The point I wanted to make was that the study of humans and the rises and falls of societies is almost scientific. You see the warning signs along the way. When the populous starts to be so prosperous, it becomes corrupt within it's government. When it does that the government makes the people immoral. Once you lose morals, the wars, the corruption, the downfall of their society is brought to them. They go more into the politics of kings and leaders and all that, the Book of Mormon has a lot of stuff between nations and people but I would not have traded away my experience knowing the stories because they are laden with wisdom, even if the stories aren't true the wisdom prevails.
I mention this for two fold, one Joseph Smith being a free mason, may have done something on the radical end, almost revealing some sort of inner knowledge of view/scope of how to view government and society, which is what a secret society would have had a warm welcome with.
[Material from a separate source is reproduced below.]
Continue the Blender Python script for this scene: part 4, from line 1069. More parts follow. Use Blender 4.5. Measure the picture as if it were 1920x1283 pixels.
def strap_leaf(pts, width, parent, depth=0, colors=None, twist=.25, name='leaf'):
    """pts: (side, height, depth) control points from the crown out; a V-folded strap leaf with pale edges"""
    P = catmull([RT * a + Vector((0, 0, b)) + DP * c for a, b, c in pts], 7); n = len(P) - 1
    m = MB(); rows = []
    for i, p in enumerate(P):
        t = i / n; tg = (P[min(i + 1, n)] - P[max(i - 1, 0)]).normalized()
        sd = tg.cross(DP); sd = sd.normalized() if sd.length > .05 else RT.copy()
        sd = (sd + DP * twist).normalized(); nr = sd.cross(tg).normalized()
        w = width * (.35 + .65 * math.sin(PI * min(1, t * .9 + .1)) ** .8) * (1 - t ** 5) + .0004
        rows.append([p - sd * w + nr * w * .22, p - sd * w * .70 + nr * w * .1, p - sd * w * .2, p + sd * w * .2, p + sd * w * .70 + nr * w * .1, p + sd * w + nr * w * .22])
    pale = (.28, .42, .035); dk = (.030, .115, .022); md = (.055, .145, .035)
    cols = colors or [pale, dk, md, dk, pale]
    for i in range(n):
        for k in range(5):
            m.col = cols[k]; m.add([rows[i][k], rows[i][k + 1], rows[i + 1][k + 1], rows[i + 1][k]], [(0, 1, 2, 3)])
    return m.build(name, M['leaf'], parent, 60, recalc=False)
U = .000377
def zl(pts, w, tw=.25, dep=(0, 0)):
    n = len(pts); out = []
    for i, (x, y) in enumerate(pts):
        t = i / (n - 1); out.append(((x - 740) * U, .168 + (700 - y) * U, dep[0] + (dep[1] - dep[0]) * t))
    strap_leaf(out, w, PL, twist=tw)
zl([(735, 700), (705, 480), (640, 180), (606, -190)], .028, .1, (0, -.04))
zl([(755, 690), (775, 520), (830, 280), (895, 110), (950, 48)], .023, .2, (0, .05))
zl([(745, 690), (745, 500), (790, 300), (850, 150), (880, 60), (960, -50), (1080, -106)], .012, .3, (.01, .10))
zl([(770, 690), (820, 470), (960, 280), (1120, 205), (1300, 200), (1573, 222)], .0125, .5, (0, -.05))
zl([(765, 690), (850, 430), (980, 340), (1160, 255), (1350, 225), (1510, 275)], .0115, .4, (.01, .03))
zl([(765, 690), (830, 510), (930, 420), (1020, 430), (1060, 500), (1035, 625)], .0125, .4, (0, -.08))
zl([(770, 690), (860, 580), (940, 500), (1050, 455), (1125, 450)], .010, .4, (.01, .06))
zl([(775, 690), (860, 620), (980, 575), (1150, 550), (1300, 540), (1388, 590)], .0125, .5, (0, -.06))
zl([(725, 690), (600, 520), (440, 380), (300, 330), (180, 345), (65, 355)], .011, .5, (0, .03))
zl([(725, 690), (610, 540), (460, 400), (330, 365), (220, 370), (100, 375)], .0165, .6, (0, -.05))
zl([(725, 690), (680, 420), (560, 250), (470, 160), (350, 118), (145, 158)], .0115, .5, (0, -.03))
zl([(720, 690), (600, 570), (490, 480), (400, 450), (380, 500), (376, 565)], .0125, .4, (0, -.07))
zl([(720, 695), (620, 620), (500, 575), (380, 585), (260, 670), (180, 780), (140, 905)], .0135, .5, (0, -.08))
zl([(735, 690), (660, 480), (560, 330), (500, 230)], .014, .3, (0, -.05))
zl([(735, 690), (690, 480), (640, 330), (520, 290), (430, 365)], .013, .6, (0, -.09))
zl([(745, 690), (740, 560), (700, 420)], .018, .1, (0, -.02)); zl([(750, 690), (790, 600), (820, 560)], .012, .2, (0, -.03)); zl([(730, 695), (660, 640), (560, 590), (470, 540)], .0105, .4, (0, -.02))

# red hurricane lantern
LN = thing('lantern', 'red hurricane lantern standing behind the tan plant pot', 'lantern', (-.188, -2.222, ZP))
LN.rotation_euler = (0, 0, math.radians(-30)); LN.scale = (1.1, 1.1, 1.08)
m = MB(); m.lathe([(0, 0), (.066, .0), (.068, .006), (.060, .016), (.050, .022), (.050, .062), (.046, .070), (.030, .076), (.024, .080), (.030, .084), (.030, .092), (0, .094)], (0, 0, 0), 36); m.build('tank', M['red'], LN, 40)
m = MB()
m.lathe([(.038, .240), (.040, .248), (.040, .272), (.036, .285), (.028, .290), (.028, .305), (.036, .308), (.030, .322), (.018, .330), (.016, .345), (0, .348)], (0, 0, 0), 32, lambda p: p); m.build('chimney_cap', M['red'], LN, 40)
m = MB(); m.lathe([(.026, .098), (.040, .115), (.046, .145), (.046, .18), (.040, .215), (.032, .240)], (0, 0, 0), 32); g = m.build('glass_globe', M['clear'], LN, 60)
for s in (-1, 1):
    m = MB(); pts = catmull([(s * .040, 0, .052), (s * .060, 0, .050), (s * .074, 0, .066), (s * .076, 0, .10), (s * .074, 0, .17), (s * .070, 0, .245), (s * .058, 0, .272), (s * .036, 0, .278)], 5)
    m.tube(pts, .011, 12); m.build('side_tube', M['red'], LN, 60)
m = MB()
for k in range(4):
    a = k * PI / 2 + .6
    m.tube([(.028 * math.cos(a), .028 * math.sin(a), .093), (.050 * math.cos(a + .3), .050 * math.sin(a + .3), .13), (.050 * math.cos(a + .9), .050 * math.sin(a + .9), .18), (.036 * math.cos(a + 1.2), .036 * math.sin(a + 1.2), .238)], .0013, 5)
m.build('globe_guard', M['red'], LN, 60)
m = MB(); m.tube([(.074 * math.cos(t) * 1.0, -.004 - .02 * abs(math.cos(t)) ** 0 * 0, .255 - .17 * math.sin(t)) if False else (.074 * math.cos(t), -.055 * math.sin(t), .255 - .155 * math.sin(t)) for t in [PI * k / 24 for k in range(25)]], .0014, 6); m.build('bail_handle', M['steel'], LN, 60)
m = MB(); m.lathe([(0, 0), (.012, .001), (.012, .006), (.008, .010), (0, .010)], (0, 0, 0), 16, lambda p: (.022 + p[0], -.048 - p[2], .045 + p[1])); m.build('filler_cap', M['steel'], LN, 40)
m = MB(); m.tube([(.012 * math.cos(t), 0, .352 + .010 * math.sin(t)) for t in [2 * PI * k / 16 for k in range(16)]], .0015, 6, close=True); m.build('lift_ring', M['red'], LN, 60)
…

The second, because the leadership now is corrupt as most religious leadership is now a days, and the abuse of the religion has perpetuated problems that religion has always exploited by evil people, the abuse of children by having a religious figure insert themselves and cause mayhem if they so choose.
Do I think that other religions piggyback off of others, sure. I think they are all trying to describe the same thing. That's what I think makes everything look and feel true in most religions. I think the powers that we try to connect to probably exist, and it's other beings from other dimensions or "beyond the vale" or what have you. This insider knowledge is hard to grasp, define, and share which is why they let wisdom do the talking. Here's what we know, we shall prove it right over time. This is where I would be looking to religion is these end times basically. Not because I need to flock to faith in fear, but because we are growing more desperate and our convictions are holding stronger than in a time where we were mostly "ok". But we may be moving again toward the age of miracles, because we are gonna need more than ever after the dust settles from whatever it is that's been happening to the world the last decade or so.